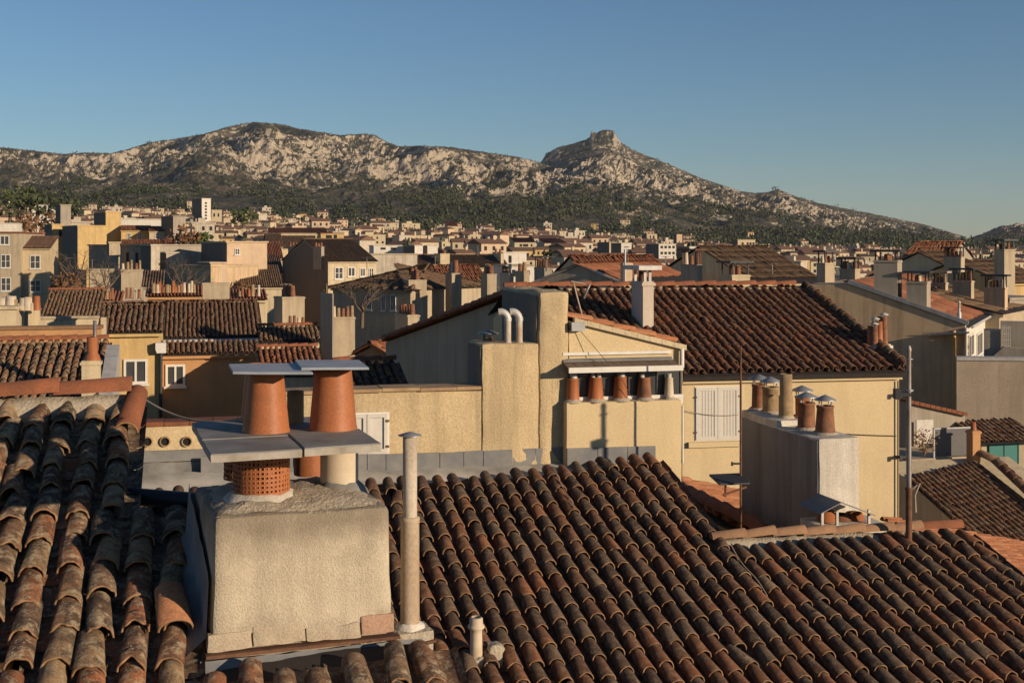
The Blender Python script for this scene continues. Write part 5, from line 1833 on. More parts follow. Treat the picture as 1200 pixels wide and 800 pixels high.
mb = MB(); mb.prism(TF, [(a_[0] - .3, b_[1] - 1), (b_[0], b_[1] - 1), (b_[0], l1[1]), (a_[0] - .3, a_[1] + .15)], 2.4, 4.4); mb.build('lean_to_wall', M['grey'], ter)
mb = MB(); pls = Vector((b_[0] - a_[0] + .3, 0, l1[1] - a_[1] - .15))
for i in range(11):
    t0, t1 = i / 11, (i + 1) / 11
    mb.prism(TF, [(a_[0] - .3 + pls.x * t0, a_[1] + .15 + pls.z * t0 + .01), (a_[0] - .3 + pls.x * t1 - .02, a_[1] + .15 + pls.z * t1 + .01), (a_[0] - .3 + pls.x * t1 - .02, a_[1] + .15 + pls.z * t1 + .15), (a_[0] - .3 + pls.x * t0, a_[1] + .15 + pls.z * t0 + .13)], 2.2, 2.9)
mb.build('lean_to_edge', M['ridge'], ter)
a_, b_ = t_u(1074, 492, 1.8), t_u(1094, 504, 1.8)
mb = MB(); mb.box(TF, a_[0], b_[0], 1.8, 1.86, b_[1] - .5, a_[1]); mb.build('sheeting', M['sheet'], ter)
def leaf_plant(name, base, r, h_, n, mat, label, cat, seed=0, stem=True, group=None, lsz=.06):
    g = random.Random(seed)
    root = empty(name, base, 0, label, cat, group)
    base = Vector(base)
    mb = MB()
    for i in range(n):
        d = Vector((g.gauss(0, 1), g.gauss(0, 1), g.gauss(0, 1)))
        d = d.normalized() * g.random() ** .5
        c_ = base + Vector((d.x * r, d.y * r, h_ * .55 + d.z * h_ * .45))
        if mnoise.noise(c_ * (1.6 / max(r, .3))) < -.18: continue
        a_ = Vector((g.gauss(0, 1), g.gauss(0, 1), g.gauss(0, 1))).normalized() * lsz
        b_ = a_.orthogonal().normalized() * lsz * .6
        mb.add([c_ - a_, c_ + b_, c_ + a_, c_ - b_], [(0, 1, 2, 3)])
    mb.build('foliage', M[mat], root)
    if stem:
        m_ = MB()
        for i in range(5):
            t = g.uniform(0, 6.28)
            m_.tube([base, base + Vector((math.cos(t) * r * .3, math.sin(t) * r * .3, h_ * .4)), base + Vector((math.cos(t) * r * .6, math.sin(t) * r * .6, h_ * .75))], [h_ * .02, h_ * .014, h_ * .006], 5)
        m_.build('trunk', M['bark'], root)
    return root
leaf_plant('potted_shrub', P(1083, 534, 47.2), .55, 1.1, 260, 'leaf_rust', 'dry brownish shrub on the terrace left of the grey mesh screen', 'plant', 3)
c_, cfr2, _, _ = chimney(ter, 1137, 1140, 1149, 505, 528, 47.0, TH, 'orange', pots=1, ptype='pot', ph=.3)
TD = Fr(P(1150, 560, 49.5), TH)
tdh = empty('low_house', (TD.O.x, TD.O.y, GZ), R(TH), 'low house with a teal painted door under a short tiled eave at the right edge', 'house')
d0, d1_ = TD.hit(1150, 515), TD.hit(1222, 560)
mb = MB(); mb.box(TD, d0[0], d1_[0], 0, 3, -9, d0[1]); mb.build('wall', M['beige'], tdh)
d0, d1_ = TD.hit(1159, 519, -.05), TD.hit(1194, 548, -.05)
mb = MB(); mb.box(TD, d0[0], d1_[0], -.05, -.003, d1_[1], d0[1])
dr = mb.build('door', M['teal'], tdh)
mb = MB()
for f_ in (0, .5, .97): mb.box(TD, d0[0] + (d1_[0] - d0[0]) * f_, d0[0] + (d1_[0] - d0[0]) * f_ + .035, -.08, -.052, d1_[1], d0[1])
mb.build('door_frame', M['teal'], dr)
pe = Plane(TD.w(TD.hit(1150, 520, -.5)[0], -.5, TD.hit(1150, 520, -.5)[1]), TH, 17)
roof_plane(tdh, 'roof', pe, 0, TD.hit(1222, 520)[0], -2.0, 0.05, 'tile_mid', 1, seed=44)
pq = Plane(P(1180, 566, 48.6), TH, 17)
roof_plane(tdh, 'lower_roof', pq, pq.hit(1166, 560)[0], pq.hit(1222, 560)[0], -.6, 2.2, 'tile_mid', 1, seed=45)

# grey court wall at the right, catching the light at a slant
WF = Fr(P(1121, 422, 53.5), -14)
cwall = empty('court_wall', (WF.O.x, WF.O.y, GZ), R(-14), 'tall grey rendered wall with a pale worn top at the right edge of the view', 'wall')
w1 = WF.hit(1225, 430)
mb = MB(); mb.prism(WF, [(0, GZ - WF.O.z), (w1[0], GZ - WF.O.z), (w1[0], WF.hit(1225, 423)[1]), (0, 0)], 0, .5); mb.build('wall', M['whitestack'] if False else stucco('grey_cement_render', (0.46, 0.37, 0.265), amt=.6, streak=.45, patch=.7, bscale=14), cwall)
mb = MB(); mb.prism(WF, [(0, .003), (w1[0], WF.hit(1225, 423)[1] + .003), (w1[0], WF.hit(1225, 423)[1] + .14), (0, .14)], -.06, .56); mb.build('coping', M['zinc_pale'], cwall)

# ---------------------------------------------------------------- big house at the right with the slanting parapet
BT = 65.0
BY = 59.0
BP = Fr((P(1131, 381, BY).x, BY, GZ), BT)
bh = empty('town_house', BP.O, R(BT), 'big brown walled house at the right with a slanting zinc edged parapet and red roof', 'house')
zA = P(1131, 381, BY).z - GZ
v1, z1_ = BP.side(993, 333); z1_ = z1_
v2, z2_ = BP.side(944, 333)
wE = BP.hit(1174, 380)[0]
mb = MB()
mb.prism_u(BP, [(0, 0), (0, zA), (v1, z1_), (v2 + .2, z1_ - .05), (v2 + 3, z1_ - .9), (v2 + 3, 0)], 0, wE)
mb.build('wall', M['brownw'], bh)
mb = MB(); mb.box(BP, .004, wE, -.012, -.002, 0, zA - .02); mb.build('facade', M['white'], bh)
sl_ = math.degrees(math.atan2(z1_ - zA, v1))
pB = Plane(BP.w(0, 0, zA + .02), BT, sl_)
rfb = roof_plane(bh, 'roof', pB, .35, wE, -v1 / math.cos(R(sl_)), .25, 'tile_red', 2, seed=51)
L_ = math.hypot(v1, z1_ - zA)
for (a0_, a1_) in ((-.10, .32), (wE - .12, wE + .22)):
    c8 = [pB.pt(a, b, h_) for h_ in (.02, .20) for b in (.10, -L_) for a in (a0_, a1_)]
    mb = MB(); mb.add(c8, [(0, 1, 3, 2), (4, 6, 7, 5), (0, 4, 5, 1), (1, 5, 7, 3), (3, 7, 6, 2), (2, 6, 4, 0)])
    mb.build('parapet_coping', M['zinc'], bh)
mb = MB(); mb.tube([pB.pt(.3, .30, -.02), pB.pt(wE + .1, .30, -.02)], .07, 8); mb.build('gutter', M['zinc_pale'], bh)
for (xs_, x0_, x1_, yt_, yb_, n_, cp_) in ((1024, 1051.5, 1057, 305, 350, 3, 'darkmetal'), (1062, 1086, 1090.5, 330, 361, 3, 'darkmetal')):
    Yc = BP.w(.15, BP.side(x0_, yb_, .1)[0], 0).y
    chimney(rfb, xs_, x0_, x1_, yt_, yb_, Yc, BT, 'grey', pots=n_, cap=cp_, ph=.32, pr=.12)
window(bh, BP, 1134, 393, 1140, 416, style='tall', v=-.012)
window(bh, BP, 1144, 391, 1150, 414, style='tall', v=-.012)
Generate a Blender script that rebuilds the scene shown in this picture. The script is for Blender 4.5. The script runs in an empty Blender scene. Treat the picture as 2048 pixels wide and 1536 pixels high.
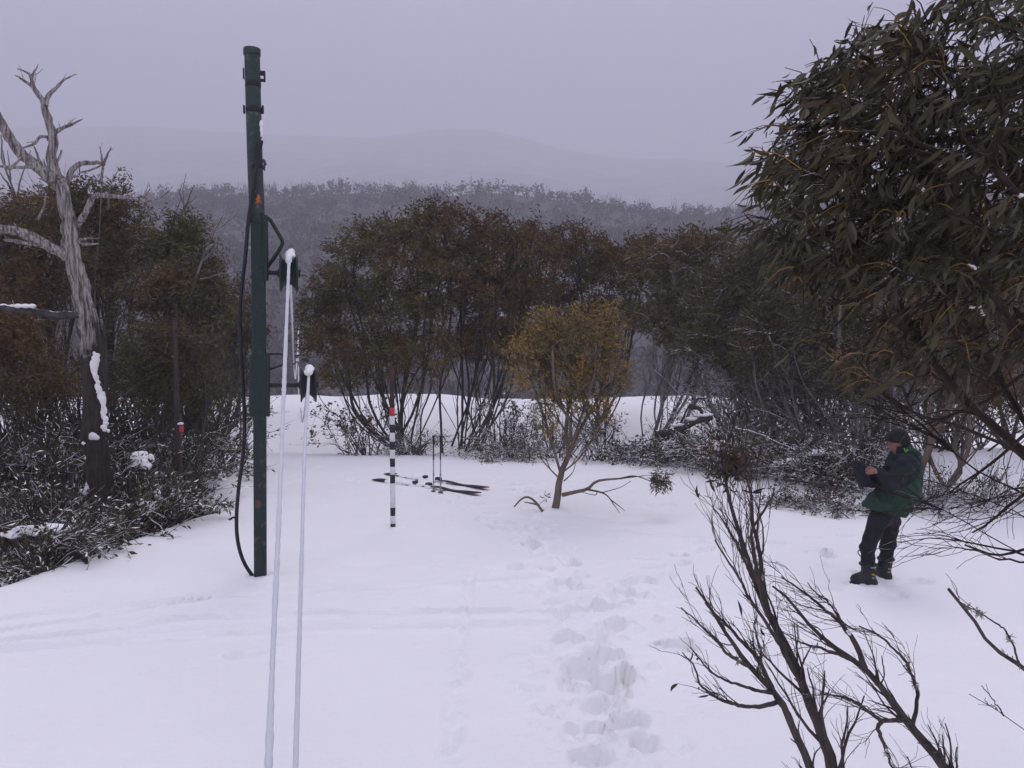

> **Goal**:
Print all of the records shown above exactly, leaving out each picture.

> **Correct answer**:
The Blender Python script for this scene continues. Write part 5, from line 1833 on. More parts follow. Treat the picture as 1200 pixels wide and 800 pixels high.
mb = MB(); mb.prism(TF, [(a_[0] - .3, b_[1] - 1), (b_[0], b_[1] - 1), (b_[0], l1[1]), (a_[0] - .3, a_[1] + .15)], 2.4, 4.4); mb.build('lean_to_wall', M['grey'], ter)
mb = MB(); pls = Vector((b_[0] - a_[0] + .3, 0, l1[1] - a_[1] - .15))
for i in range(11):
    t0, t1 = i / 11, (i + 1) / 11
    mb.prism(TF, [(a_[0] - .3 + pls.x * t0, a_[1] + .15 + pls.z * t0 + .01), (a_[0] - .3 + pls.x * t1 - .02, a_[1] + .15 + pls.z * t1 + .01), (a_[0] - .3 + pls.x * t1 - .02, a_[1] + .15 + pls.z * t1 + .15), (a_[0] - .3 + pls.x * t0, a_[1] + .15 + pls.z * t0 + .13)], 2.2, 2.9)
mb.build('lean_to_edge', M['ridge'], ter)
a_, b_ = t_u(1074, 492, 1.8), t_u(1094, 504, 1.8)
mb = MB(); mb.box(TF, a_[0], b_[0], 1.8, 1.86, b_[1] - .5, a_[1]); mb.build('sheeting', M['sheet'], ter)
def leaf_plant(name, base, r, h_, n, mat, label, cat, seed=0, stem=True, group=None, lsz=.06):
    g = random.Random(seed)
    root = empty(name, base, 0, label, cat, group)
    base = Vector(base)
    mb = MB()
    for i in range(n):
        d = Vector((g.gauss(0, 1), g.gauss(0, 1), g.gauss(0, 1)))
        d = d.normalized() * g.random() ** .5
        c_ = base + Vector((d.x * r, d.y * r, h_ * .55 + d.z * h_ * .45))
        if mnoise.noise(c_ * (1.6 / max(r, .3))) < -.18: continue
        a_ = Vector((g.gauss(0, 1), g.gauss(0, 1), g.gauss(0, 1))).normalized() * lsz
        b_ = a_.orthogonal().normalized() * lsz * .6
        mb.add([c_ - a_, c_ + b_, c_ + a_, c_ - b_], [(0, 1, 2, 3)])
    mb.build('foliage', M[mat], root)
    if stem:
        m_ = MB()
        for i in range(5):
            t = g.uniform(0, 6.28)
            m_.tube([base, base + Vector((math.cos(t) * r * .3, math.sin(t) * r * .3, h_ * .4)), base + Vector((math.cos(t) * r * .6, math.sin(t) * r * .6, h_ * .75))], [h_ * .02, h_ * .014, h_ * .006], 5)
        m_.build('trunk', M['bark'], root)
    return root
leaf_plant('potted_shrub', P(1083, 534, 47.2), .55, 1.1, 260, 'leaf_rust', 'dry brownish shrub on the terrace left of the grey mesh screen', 'plant', 3)
c_, cfr2, _, _ = chimney(ter, 1137, 1140, 1149, 505, 528, 47.0, TH, 'orange', pots=1, ptype='pot', ph=.3)
TD = Fr(P(1150, 560, 49.5), TH)
tdh = empty('low_house', (TD.O.x, TD.O.y, GZ), R(TH), 'low house with a teal painted door under a short tiled eave at the right edge', 'house')
d0, d1_ = TD.hit(1150, 515), TD.hit(1222, 560)
mb = MB(); mb.box(TD, d0[0], d1_[0], 0, 3, -9, d0[1]); mb.build('wall', M['beige'], tdh)
d0, d1_ = TD.hit(1159, 519, -.05), TD.hit(1194, 548, -.05)
mb = MB(); mb.box(TD, d0[0], d1_[0], -.05, -.003, d1_[1], d0[1])
dr = mb.build('door', M['teal'], tdh)
mb = MB()
for f_ in (0, .5, .97): mb.box(TD, d0[0] + (d1_[0] - d0[0]) * f_, d0[0] + (d1_[0] - d0[0]) * f_ + .035, -.08, -.052, d1_[1], d0[1])
mb.build('door_frame', M['teal'], dr)
pe = Plane(TD.w(TD.hit(1150, 520, -.5)[0], -.5, TD.hit(1150, 520, -.5)[1]), TH, 17)
roof_plane(tdh, 'roof', pe, 0, TD.hit(1222, 520)[0], -2.0, 0.05, 'tile_mid', 1, seed=44)
pq = Plane(P(1180, 566, 48.6), TH, 17)
roof_plane(tdh, 'lower_roof', pq, pq.hit(1166, 560)[0], pq.hit(1222, 560)[0], -.6, 2.2, 'tile_mid', 1, seed=45)

# grey court wall at the right, catching the light at a slant
WF = Fr(P(1121, 422, 53.5), -14)
cwall = empty('court_wall', (WF.O.x, WF.O.y, GZ), R(-14), 'tall grey rendered wall with a pale worn top at the right edge of the view', 'wall')
w1 = WF.hit(1225, 430)
mb = MB(); mb.prism(WF, [(0, GZ - WF.O.z), (w1[0], GZ - WF.O.z), (w1[0], WF.hit(1225, 423)[1]), (0, 0)], 0, .5); mb.build('wall', M['whitestack'] if False else stucco('grey_cement_render', (0.46, 0.37, 0.265), amt=.6, streak=.45, patch=.7, bscale=14), cwall)
mb = MB(); mb.prism(WF, [(0, .003), (w1[0], WF.hit(1225, 423)[1] + .003), (w1[0], WF.hit(1225, 423)[1] + .14), (0, .14)], -.06, .56); mb.build('coping', M['zinc_pale'], cwall)

# ---------------------------------------------------------------- big house at the right with the slanting parapet
BT = 65.0
BY = 59.0
BP = Fr((P(1131, 381, BY).x, BY, GZ), BT)
bh = empty('town_house', BP.O, R(BT), 'big brown walled house at the right with a slanting zinc edged parapet and red roof', 'house')
zA = P(1131, 381, BY).z - GZ
v1, z1_ = BP.side(993, 333); z1_ = z1_
v2, z2_ = BP.side(944, 333)
wE = BP.hit(1174, 380)[0]
mb = MB()
mb.prism_u(BP, [(0, 0), (0, zA), (v1, z1_), (v2 + .2, z1_ - .05), (v2 + 3, z1_ - .9), (v2 + 3, 0)], 0, wE)
mb.build('wall', M['brownw'], bh)
mb = MB(); mb.box(BP, .004, wE, -.012, -.002, 0, zA - .02); mb.build('facade', M['white'], bh)
sl_ = math.degrees(math.atan2(z1_ - zA, v1))
pB = Plane(BP.w(0, 0, zA + .02), BT, sl_)
rfb = roof_plane(bh, 'roof', pB, .35, wE, -v1 / math.cos(R(sl_)), .25, 'tile_red', 2, seed=51)
L_ = math.hypot(v1, z1_ - zA)
for (a0_, a1_) in ((-.10, .32), (wE - .12, wE + .22)):
    c8 = [pB.pt(a, b, h_) for h_ in (.02, .20) for b in (.10, -L_) for a in (a0_, a1_)]
    mb = MB(); mb.add(c8, [(0, 1, 3, 2), (4, 6, 7, 5), (0, 4, 5, 1), (1, 5, 7, 3), (3, 7, 6, 2), (2, 6, 4, 0)])
    mb.build('parapet_coping', M['zinc'], bh)
mb = MB(); mb.tube([pB.pt(.3, .30, -.02), pB.pt(wE + .1, .30, -.02)], .07, 8); mb.build('gutter', M['zinc_pale'], bh)
for (xs_, x0_, x1_, yt_, yb_, n_, cp_) in ((1024, 1051.5, 1057, 305, 350, 3, 'darkmetal'), (1062, 1086, 1090.5, 330, 361, 3, 'darkmetal')):
    Yc = BP.w(.15, BP.side(x0_, yb_, .1)[0], 0).y
    chimney(rfb, xs_, x0_, x1_, yt_, yb_, Yc, BT, 'grey', pots=n_, cap=cp_, ph=.32, pr=.12)
window(bh, BP, 1134, 393, 1140, 416, style='tall', v=-.012)
window(bh, BP, 1144, 391, 1150, 414, style='tall', v=-.012)
Generate a Blender script that rebuilds the scene shown in this picture. The script is for Blender 4.5. The script runs in an empty Blender scene. Treat the picture as 2048 pixels wide and 1536 pixels high.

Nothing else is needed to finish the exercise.